The title of Exporting the Matrix alludes not to actor Keanu Reeves, but to Justice Benjamin Cardozo, who called free speech the matrix and indispensable condition of all freedom. This new book — more accurately described by its subtitle, The Campaign to Reform Media Laws Abroad — belongs in the small but growing “law stories” genre that aims to capture the drama of law for the general reader. Media law exports come in two main packages — a free press, and freedom of information — and both are usually marked “Return to Sender.” Advocates must settle for small victories, and savor the small adventures along the way.

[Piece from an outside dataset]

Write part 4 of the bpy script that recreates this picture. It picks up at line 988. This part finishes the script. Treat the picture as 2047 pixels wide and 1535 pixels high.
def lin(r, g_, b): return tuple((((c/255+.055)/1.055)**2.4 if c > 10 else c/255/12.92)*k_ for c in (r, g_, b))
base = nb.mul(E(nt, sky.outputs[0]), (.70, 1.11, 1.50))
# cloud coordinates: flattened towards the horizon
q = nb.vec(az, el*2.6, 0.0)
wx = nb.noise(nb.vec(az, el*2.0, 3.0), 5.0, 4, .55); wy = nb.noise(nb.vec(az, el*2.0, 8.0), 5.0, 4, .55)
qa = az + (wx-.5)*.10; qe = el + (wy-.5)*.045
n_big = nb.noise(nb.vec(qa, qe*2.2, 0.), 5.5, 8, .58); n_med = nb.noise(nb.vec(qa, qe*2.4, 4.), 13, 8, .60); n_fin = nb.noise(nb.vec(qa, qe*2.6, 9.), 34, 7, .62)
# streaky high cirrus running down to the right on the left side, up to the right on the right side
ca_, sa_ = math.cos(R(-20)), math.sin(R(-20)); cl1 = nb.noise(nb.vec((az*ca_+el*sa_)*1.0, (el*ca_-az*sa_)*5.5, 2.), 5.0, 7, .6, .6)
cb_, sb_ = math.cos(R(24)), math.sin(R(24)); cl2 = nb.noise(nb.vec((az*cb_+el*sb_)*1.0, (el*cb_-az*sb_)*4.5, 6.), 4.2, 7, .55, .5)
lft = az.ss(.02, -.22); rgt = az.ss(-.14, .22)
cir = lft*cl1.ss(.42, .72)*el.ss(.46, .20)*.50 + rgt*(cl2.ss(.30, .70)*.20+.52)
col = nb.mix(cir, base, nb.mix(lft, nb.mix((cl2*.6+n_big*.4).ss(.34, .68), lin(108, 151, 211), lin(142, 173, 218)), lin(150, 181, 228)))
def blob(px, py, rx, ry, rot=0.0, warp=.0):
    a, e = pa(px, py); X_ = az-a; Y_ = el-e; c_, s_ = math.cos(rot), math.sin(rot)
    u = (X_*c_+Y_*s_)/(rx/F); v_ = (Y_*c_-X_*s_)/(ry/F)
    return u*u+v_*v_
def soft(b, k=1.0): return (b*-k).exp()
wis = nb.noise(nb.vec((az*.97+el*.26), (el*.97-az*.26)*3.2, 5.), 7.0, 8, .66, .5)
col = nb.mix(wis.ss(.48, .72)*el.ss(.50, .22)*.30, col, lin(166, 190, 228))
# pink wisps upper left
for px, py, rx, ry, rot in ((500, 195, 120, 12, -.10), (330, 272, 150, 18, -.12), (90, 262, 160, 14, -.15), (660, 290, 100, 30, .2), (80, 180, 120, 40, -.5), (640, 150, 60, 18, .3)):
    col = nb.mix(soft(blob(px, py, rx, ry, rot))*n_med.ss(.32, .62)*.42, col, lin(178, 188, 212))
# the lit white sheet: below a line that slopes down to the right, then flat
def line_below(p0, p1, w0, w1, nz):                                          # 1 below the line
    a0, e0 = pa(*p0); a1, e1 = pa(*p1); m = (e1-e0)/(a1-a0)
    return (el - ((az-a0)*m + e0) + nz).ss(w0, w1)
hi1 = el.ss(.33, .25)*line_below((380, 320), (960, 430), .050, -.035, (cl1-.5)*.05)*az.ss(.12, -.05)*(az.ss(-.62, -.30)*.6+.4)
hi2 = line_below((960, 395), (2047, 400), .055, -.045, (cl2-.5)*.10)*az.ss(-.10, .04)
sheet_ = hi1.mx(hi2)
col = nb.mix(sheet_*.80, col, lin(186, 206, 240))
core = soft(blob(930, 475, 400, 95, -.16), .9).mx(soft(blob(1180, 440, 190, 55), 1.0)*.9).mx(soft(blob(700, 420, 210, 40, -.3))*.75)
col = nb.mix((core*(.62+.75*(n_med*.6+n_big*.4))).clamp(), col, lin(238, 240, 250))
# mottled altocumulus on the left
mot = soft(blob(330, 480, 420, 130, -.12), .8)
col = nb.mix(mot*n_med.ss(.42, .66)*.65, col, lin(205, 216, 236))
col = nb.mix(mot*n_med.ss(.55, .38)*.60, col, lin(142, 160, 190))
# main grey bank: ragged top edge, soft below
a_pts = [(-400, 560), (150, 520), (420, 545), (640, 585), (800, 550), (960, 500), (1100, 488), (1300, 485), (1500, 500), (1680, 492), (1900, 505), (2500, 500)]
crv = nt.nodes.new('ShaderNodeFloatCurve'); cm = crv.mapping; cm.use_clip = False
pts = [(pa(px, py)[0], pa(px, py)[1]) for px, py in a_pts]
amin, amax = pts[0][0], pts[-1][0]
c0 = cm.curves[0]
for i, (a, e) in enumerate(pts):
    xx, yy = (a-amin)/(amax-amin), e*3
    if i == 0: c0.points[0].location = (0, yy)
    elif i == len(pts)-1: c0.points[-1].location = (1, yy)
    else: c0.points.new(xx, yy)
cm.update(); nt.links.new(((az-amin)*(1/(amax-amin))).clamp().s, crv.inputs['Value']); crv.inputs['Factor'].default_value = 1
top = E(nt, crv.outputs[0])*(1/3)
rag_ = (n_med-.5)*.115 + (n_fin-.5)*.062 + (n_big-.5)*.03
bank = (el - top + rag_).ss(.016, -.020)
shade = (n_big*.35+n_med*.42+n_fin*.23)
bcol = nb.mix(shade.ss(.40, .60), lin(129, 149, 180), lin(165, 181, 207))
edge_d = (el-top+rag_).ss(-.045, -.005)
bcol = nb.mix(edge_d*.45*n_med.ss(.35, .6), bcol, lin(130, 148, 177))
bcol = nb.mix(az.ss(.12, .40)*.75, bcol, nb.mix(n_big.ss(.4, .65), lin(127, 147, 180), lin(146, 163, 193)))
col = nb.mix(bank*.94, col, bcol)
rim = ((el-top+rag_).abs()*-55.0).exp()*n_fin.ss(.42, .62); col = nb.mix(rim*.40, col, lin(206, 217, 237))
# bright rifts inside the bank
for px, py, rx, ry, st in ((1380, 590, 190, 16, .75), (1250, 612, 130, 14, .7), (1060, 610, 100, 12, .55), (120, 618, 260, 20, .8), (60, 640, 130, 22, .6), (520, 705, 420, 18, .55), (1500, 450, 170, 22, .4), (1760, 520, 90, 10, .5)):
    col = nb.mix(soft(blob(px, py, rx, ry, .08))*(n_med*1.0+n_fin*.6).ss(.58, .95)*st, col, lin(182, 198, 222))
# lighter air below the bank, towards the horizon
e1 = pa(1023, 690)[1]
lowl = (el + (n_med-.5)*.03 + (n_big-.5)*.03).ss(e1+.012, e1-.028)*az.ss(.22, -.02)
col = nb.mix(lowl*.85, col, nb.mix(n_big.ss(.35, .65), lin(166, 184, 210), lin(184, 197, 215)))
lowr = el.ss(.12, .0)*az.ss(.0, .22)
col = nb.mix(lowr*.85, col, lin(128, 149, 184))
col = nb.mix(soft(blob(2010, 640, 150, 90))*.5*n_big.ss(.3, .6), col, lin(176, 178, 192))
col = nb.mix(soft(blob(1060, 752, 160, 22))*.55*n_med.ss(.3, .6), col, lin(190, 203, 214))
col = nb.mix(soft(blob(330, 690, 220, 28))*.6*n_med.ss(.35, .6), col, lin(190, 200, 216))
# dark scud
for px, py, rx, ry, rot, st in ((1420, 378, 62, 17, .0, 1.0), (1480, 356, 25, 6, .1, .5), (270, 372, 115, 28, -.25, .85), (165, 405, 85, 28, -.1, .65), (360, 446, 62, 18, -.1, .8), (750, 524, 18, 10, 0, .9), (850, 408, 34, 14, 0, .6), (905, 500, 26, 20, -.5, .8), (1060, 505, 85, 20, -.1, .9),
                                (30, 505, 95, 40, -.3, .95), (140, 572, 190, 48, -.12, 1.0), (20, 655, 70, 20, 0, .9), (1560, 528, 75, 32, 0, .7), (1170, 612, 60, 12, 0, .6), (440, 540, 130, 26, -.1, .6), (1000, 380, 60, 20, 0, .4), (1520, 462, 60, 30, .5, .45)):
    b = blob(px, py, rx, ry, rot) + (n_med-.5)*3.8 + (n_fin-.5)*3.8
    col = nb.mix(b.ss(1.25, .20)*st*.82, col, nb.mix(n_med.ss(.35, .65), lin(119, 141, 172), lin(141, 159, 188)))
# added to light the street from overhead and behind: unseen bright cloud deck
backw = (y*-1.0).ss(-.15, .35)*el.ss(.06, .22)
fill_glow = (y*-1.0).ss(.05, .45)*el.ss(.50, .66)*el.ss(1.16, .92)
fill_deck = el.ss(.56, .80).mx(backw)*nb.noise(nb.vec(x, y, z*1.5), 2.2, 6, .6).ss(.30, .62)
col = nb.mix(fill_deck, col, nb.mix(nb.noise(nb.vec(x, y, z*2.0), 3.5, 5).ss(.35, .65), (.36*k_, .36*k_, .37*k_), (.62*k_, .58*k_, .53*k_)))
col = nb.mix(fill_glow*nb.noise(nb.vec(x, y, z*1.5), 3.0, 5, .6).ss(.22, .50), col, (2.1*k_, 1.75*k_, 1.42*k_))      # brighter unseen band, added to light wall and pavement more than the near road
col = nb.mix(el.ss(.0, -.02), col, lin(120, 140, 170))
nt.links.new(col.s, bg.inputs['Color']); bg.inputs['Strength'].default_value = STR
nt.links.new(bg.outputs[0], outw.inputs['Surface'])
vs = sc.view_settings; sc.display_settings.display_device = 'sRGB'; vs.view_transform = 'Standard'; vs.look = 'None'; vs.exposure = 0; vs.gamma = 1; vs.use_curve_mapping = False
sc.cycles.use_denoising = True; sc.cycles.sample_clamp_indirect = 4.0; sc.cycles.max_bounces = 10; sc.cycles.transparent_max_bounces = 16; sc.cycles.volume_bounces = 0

Daniel Byron of Indianapolis’ Bingham Greenebaum Doll became a volunteer at age 70 with the Inter­national Senior Lawyers Project, the nonprofit group that organized this collection. Byron hopped on a plane to northern Nigeria, where he fearlessly stared down a whole tilapia (with eyes intact) at nearly every meal. Staring down the government of Gambia was a far less savory challenge. The leading Gambian editor, Musa Saidykhan, was allegedly tortured by the state after he published the names of opposition figures who were arrested after a failed coup in 2006. The next year, Byron helped Saidykhan sue Gambia in West Africa’s human rights forum, the ECOWAS Community Court of Justice. Saidykhan finally won this year, but Gambia refused to pay its fine. Byron nonetheless believes that Saidykhan’s case was effective in pressuring Gambia to “ ’go easy on [its] thuggish tactics,” because Gambia President Yahya Jammeh hates being painted as a thug.